Retype the lines beneath this one, from the first through the line containing "from mathutils import Vector, Matrix". Pictures are left out.

== Material

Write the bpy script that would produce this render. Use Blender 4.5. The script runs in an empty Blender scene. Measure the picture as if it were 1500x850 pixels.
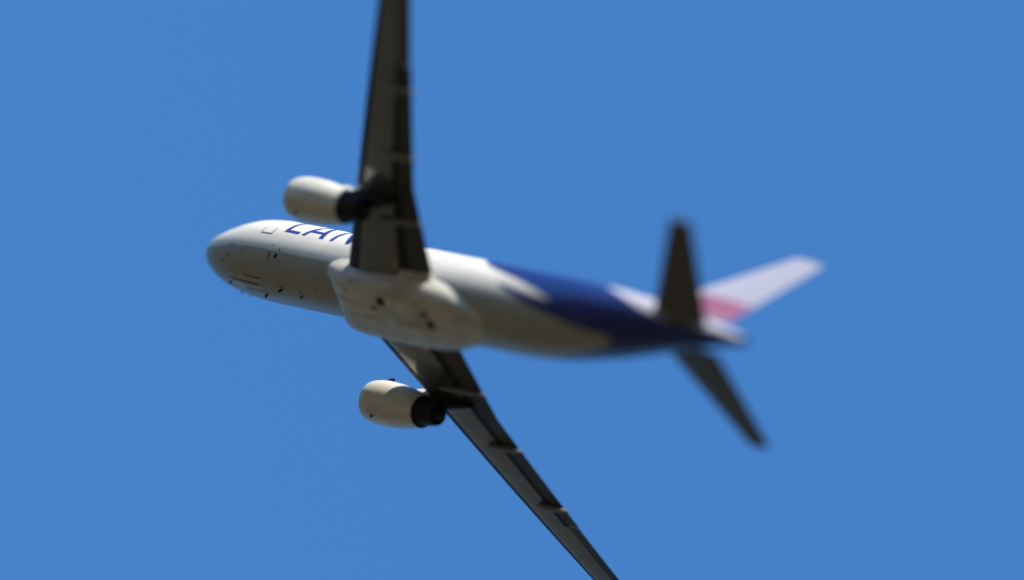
import bpy, bmesh, math, random
from mathutils import Vector, Matrix

C = bpy.context.scene
COL = C.collection
PI = math.pi
R_ = math.radians

# ------------------------------------------------------------------ camera, sky, sun, exposure
EL, ROLL = R_(49.0), R_(60.0)          # the photographer looks up with the camera tilted
fwd = Vector((0, math.cos(EL), math.sin(EL)))
rt0 = Vector((1, 0, 0))
up0 = rt0.cross(fwd)
right = rt0 * math.cos(ROLL) + up0 * math.sin(ROLL)
up = up0 * math.cos(ROLL) - rt0 * math.sin(ROLL)
CAM = Vector((0, 0, 18.0))               # a roof terrace beside the airfield

cam_d = bpy.data.cameras.new('camera')
cam = bpy.data.objects.new('camera', cam_d)
COL.objects.link(cam)
m = Matrix((right, up, -fwd)).transposed().to_4x4()
m.translation = CAM
cam.matrix_world = m
cam_d.sensor_width = 36
cam_d.lens = LENS = 371.5
cam_d.clip_start = 0.5
cam_d.clip_end = 80000
cam_d.dof.use_dof = True
cam_d.dof.focus_distance = 506.8
cam_d.dof.aperture_fstop = 0.0168
C.camera = cam

# the aircraft's attitude: rows give its aft / starboard / up axes along camera right, down, forward
RM = ((0.650185, 0.309214, 0.694008), (0.134087, 0.8524, -0.505406), (-0.747851, 0.421665, 0.512756))
OFF = (-2.7344, 0.345, 500.0)
def cam2world(v):
    return right * v[0] - up * v[1] + fwd * v[2]
axes = [cam2world((RM[0][k], RM[1][k], RM[2][k])) for k in range(3)]
PLANE = Matrix(axes).transposed().to_4x4()
PLANE.translation = CAM + cam2world(OFF)      # point (18,0,0) of the aircraft
REF = Vector((18, 0, 0))

SUN_P = Vector((0.10, -0.50, 0.86)).normalized()      # sun in aircraft axes
SUN_W = (PLANE.to_3x3() @ SUN_P).normalized()
sun_el = math.asin(SUN_W.z)
sun_az = math.atan2(SUN_W.x, SUN_W.y)

w = bpy.data.worlds.new('World')
C.world = w
w.use_nodes = True
nt = w.node_tree
bg = nt.nodes['Background']
sky = nt.nodes.new('ShaderNodeTexSky')
sky.sky_type = 'NISHITA'
sky.sun_disc = False
sky.sun_elevation = sun_el
sky.sun_rotation = sun_az
sky.altitude = 1500
sky.air_density = 1.5
sky.dust_density = 0.0
sky.ozone_density = 10.0
tint = nt.nodes.new('ShaderNodeMix')              # the photograph's deep blue colour balance
tint.data_type = 'RGBA'
tint.blend_type = 'MULTIPLY'
tint.inputs[0].default_value = 1.0
tint.inputs[7].default_value = (0.58, 0.91, 1.02, 1)
nt.links.new(sky.outputs[0], tint.inputs[6])
nt.links.new(tint.outputs[2], bg.inputs[0])
bg.inputs[1].default_value = 0.123

sd = bpy.data.lights.new('sun', 'SUN')
sd.energy = 5.0
sd.angle = R_(0.53)
sd.color = (1.0, 0.92, 0.80)
so = bpy.data.objects.new('sun', sd)
COL.objects.link(so)
so.rotation_euler = SUN_W.to_track_quat('Z', 'Y').to_euler()

C.view_settings.view_transform = 'Standard'
C.view_settings.look = 'None'
C.view_settings.exposure = 0.83
C.view_settings.gamma = 1
C.render.engine = 'CYCLES'
C.cycles.use_denoising = True
C.cycles.max_bounces = 6

# ------------------------------------------------------------------ materials
def mat(name, col, rough=0.4, metal=0.0, coat=0.0, dirt=0.0, dirt_col=None, stretch=(0.25, 1.6, 1.6), spec=0.5):
    M = bpy.data.materials.new(name)
    M.use_nodes = True
    t = M.node_tree
    b = t.nodes['Principled BSDF']
    b.inputs['Base Color'].default_value = (*col, 1)
    b.inputs['Roughness'].default_value = rough
    b.inputs['Metallic'].default_value = metal
    b.inputs['Coat Weight'].default_value = coat
    b.inputs['Specular IOR Level'].default_value = spec
    if dirt:
        tc = t.nodes.new('ShaderNodeTexCoord')
        mp = t.nodes.new('ShaderNodeMapping')
        mp.inputs['Scale'].default_value = stretch
        n = t.nodes.new('ShaderNodeTexNoise')
        n.inputs['Scale'].default_value = 1.0
        n.inputs['Detail'].default_value = 6
        n.inputs['Roughness'].default_value = 0.62
        r = t.nodes.new('ShaderNodeMapRange')
        r.inputs[1].default_value, r.inputs[2].default_value = 0.38, 0.72
        r.inputs[3].default_value, r.inputs[4].default_value = 0.0, dirt
        x = t.nodes.new('ShaderNodeMix'); x.data_type = 'RGBA'
        x.inputs[6].default_value = (*col, 1)
        x.inputs[7].default_value = (*(dirt_col or [c * 0.45 for c in col]), 1)
        t.links.new(tc.outputs['Object'], mp.inputs[0]); t.links.new(mp.outputs[0], n.inputs[0])
        t.links.new(n.outputs[0], r.inputs[0]); t.links.new(r.outputs[0], x.inputs[0])
        t.links.new(x.outputs[2], b.inputs['Base Color'])
        r2 = t.nodes.new('ShaderNodeMapRange')
        r2.inputs[3].default_value, r2.inputs[4].default_value = rough, min(1, rough + 0.25)
        t.links.new(n.outputs[0], r2.inputs[0]); t.links.new(r2.outputs[0], b.inputs['Roughness'])
    return M

def livery(name, base, layers, rough=0.32, edge=0.012, coat=0.0, dirt=0.22, dirt_col=(0.34, 0.32, 0.26), seams=False, gloss=None):
    """white paint with painted areas; each layer is (attribute, colour): painted where the attribute is above zero"""
    M = mat(name, base, rough, coat=coat, dirt=dirt, dirt_col=dirt_col, spec=0.3)
    t = M.node_tree
    b = t.nodes['Principled BSDF']
    src = b.inputs['Base Color'].links[0].from_socket
    for att, c in layers:
        a = t.nodes.new('ShaderNodeAttribute'); a.attribute_name = att
        r = t.nodes.new('ShaderNodeMapRange')
        r.inputs[1].default_value, r.inputs[2].default_value = -edge, edge
        x = t.nodes.new('ShaderNodeMix'); x.data_type = 'RGBA'
        x.inputs[7].default_value = (*c, 1)
        if att == gloss:
            gl = t.nodes.new('ShaderNodeMath'); gl.operation = 'MULTIPLY'; gl.inputs[1].default_value = 0.22
            t.links.new(r.outputs[0], gl.inputs[0]); t.links.new(gl.outputs[0], b.inputs['Coat Weight'])
        t.links.new(a.outputs['Fac'], r.inputs[0]); t.links.new(r.outputs[0], x.inputs[0])
        t.links.new(src, x.inputs[6]); src = x.outputs[2]
    if seams:                                        # circumferential skin joints
        tc = t.nodes.new('ShaderNodeTexCoord'); sp = t.nodes.new('ShaderNodeSeparateXYZ')
        t.links.new(tc.outputs['Object'], sp.inputs[0])
        q = t.nodes.new('ShaderNodeMath'); q.operation = 'PINGPONG'; q.inputs[1].default_value = 1.33
        t.links.new(sp.outputs[0], q.inputs[0])
        l = t.nodes.new('ShaderNodeMath'); l.operation = 'LESS_THAN'; l.inputs[1].default_value = 0.014
        t.links.new(q.outputs[0], l.inputs[0])
        k = t.nodes.new('ShaderNodeMath'); k.operation = 'MULTIPLY'; k.inputs[1].default_value = 0.35
        t.links.new(l.outputs[0], k.inputs[0])
        x = t.nodes.new('ShaderNodeMix'); x.data_type = 'RGBA'; x.inputs[7].default_value = (0.05, 0.048, 0.04, 1)
        t.links.new(k.outputs[0], x.inputs[0]); t.links.new(src, x.inputs[6]); src = x.outputs[2]
    t.links.new(src, b.inputs['Base Color'])
    return M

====

- **Result of the task**:
Write the bpy script that would produce this render. Use Blender 4.5. The script runs in an empty Blender scene. Measure the picture as if it were 1500x850 pixels.
import bpy, bmesh, math, random
from mathutils import Vector, Matrix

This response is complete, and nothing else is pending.